Lançado há poucos dias pelo Amazon Prime Video, sem passar pelos cinemas brasileiros, Saltburn (2023) é o segundo longa-metragem da cineasta Emerald Fennell, que ganhou o Oscar de melhor roteiro original na sua estreia, Bela Vingança (2020). Nesse título, a diretora, roteirista e atriz britânica fez uma crítica mordaz à cultura do estupro. Agora, tendo novamente um protagonista obcecado e que usa o sexo (ou a promessa de sexo) como arma, ela mira o esnobismo, a hipocrisia e a alienação da aristocracia.
A trama se passa em 2006 e acompanha a trajetória de um desprestigiado calouro da prestigiadíssima Universidade de Oxford, Oliver Quick — papel de Barry Keoghan, indicado ao Oscar de ator coadjuvante por Os Banshees de Inisherin (2022). Como o personagem de O Talentoso Ripley (o livro de Patricia Highsmith levado ao cinema em 1960 e em 1999), ele almeja a dolce vita — e também cobiça o bonitão e popular Felix Catton (Jacob Elordi, da série Euphoria, da trilogia A Barraca do Beijo e o Elvis Presley da cinebiografia Priscilla).
Um acidente com a bicicleta de Felix coloca Oliver na rota do sol — o ápice é o convite para passar as férias de verão na mansão da família Catton. Lá, será recebido por Sir James (Richard E. Grant), o pai, Elspeth (Rosamund Pike), a mãe, Venetia (Alison Oliver), a irmã, Farleigh (Archie Madekwe), o primo, e Duncan (Paul Rhys), o mordomo — além da "pobre querida" Pamela (Carey Mulligan, a estrela de Bela Vingança, aqui fazendo apenas uma breve porém importante participação).
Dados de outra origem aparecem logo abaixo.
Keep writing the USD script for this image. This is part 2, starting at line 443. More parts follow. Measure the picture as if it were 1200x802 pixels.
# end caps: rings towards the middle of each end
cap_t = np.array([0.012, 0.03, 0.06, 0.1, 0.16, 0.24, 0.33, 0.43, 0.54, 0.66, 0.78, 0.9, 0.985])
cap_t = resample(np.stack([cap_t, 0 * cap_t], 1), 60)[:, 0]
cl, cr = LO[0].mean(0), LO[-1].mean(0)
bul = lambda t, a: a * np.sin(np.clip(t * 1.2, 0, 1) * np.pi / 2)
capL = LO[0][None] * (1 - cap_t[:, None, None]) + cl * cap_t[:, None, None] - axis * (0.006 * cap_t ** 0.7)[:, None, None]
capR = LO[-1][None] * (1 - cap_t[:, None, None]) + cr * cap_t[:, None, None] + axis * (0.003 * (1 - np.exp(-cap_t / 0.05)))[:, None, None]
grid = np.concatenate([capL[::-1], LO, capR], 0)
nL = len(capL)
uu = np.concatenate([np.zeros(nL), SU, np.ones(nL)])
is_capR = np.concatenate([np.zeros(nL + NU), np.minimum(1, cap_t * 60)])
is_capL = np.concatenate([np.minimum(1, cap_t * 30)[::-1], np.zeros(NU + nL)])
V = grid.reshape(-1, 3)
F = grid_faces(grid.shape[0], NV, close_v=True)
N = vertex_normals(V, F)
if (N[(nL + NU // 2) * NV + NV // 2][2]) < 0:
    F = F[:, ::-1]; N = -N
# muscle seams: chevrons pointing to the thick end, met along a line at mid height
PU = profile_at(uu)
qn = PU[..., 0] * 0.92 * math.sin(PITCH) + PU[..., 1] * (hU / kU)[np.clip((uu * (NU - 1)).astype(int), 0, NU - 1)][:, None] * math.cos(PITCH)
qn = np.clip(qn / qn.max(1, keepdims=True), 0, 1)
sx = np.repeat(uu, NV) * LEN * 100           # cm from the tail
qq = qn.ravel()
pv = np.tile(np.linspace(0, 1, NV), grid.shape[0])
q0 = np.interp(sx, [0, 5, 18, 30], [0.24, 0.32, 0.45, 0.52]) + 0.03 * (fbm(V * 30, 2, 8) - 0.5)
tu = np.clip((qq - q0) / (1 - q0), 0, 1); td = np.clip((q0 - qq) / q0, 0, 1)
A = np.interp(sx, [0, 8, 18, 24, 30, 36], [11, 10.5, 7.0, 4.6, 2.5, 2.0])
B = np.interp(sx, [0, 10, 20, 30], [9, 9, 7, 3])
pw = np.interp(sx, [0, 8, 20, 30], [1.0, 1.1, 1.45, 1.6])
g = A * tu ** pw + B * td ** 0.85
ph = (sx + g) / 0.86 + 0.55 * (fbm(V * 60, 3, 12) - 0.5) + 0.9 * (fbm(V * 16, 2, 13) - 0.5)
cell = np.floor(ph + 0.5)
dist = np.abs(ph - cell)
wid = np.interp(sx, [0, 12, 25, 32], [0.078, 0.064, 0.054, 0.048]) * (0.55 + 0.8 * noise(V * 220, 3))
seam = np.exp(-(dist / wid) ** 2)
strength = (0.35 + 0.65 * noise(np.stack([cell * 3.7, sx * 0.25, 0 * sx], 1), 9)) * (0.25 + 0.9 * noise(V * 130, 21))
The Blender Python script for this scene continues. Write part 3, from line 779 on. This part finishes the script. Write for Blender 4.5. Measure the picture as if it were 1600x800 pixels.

Na mansão onde evoca o clássico Teorema (1968), de Pier Paolo Pasolini, Emerald Fennell expõe contrastes e idiossincrasias: a suntuosidade convive com a decadência, realçada por uma direção de fotografia que dá preferência às sombras e à escuridão; os corpos lindos escamoteiam fragilidades psicológicas; os Catton são eruditos nos modos e nos diálogos, mas de noite veem filmes popularescos; os jantares exigem formalidades e jamais podem ser cancelados, mesmo em caso de morte.
Ainda que algumas cenas estejam destinadas a perdurarem na memória do espectador (como a do ralo da banheira ou a da dança do epílogo), Saltburn não é tão marcante quanto Bela Vingança. Talvez porque, a certa altura, passe a investir demais nos códigos do thriller de suspense, com reviravoltas e explicações. Mas sobrevivem as atuações de Rosamund Pike e, principalmente, Barry Keoghan (ambos concorrem ao Globo de Ouro). Com um rosto entre o estranho e o atraente, o ator irlandês pode, no mesmo instante, expressar sentimentos conflitantes como vulnerabilidade e perversidade. Aos 31 anos, parece ter um futuro radiante pela frente.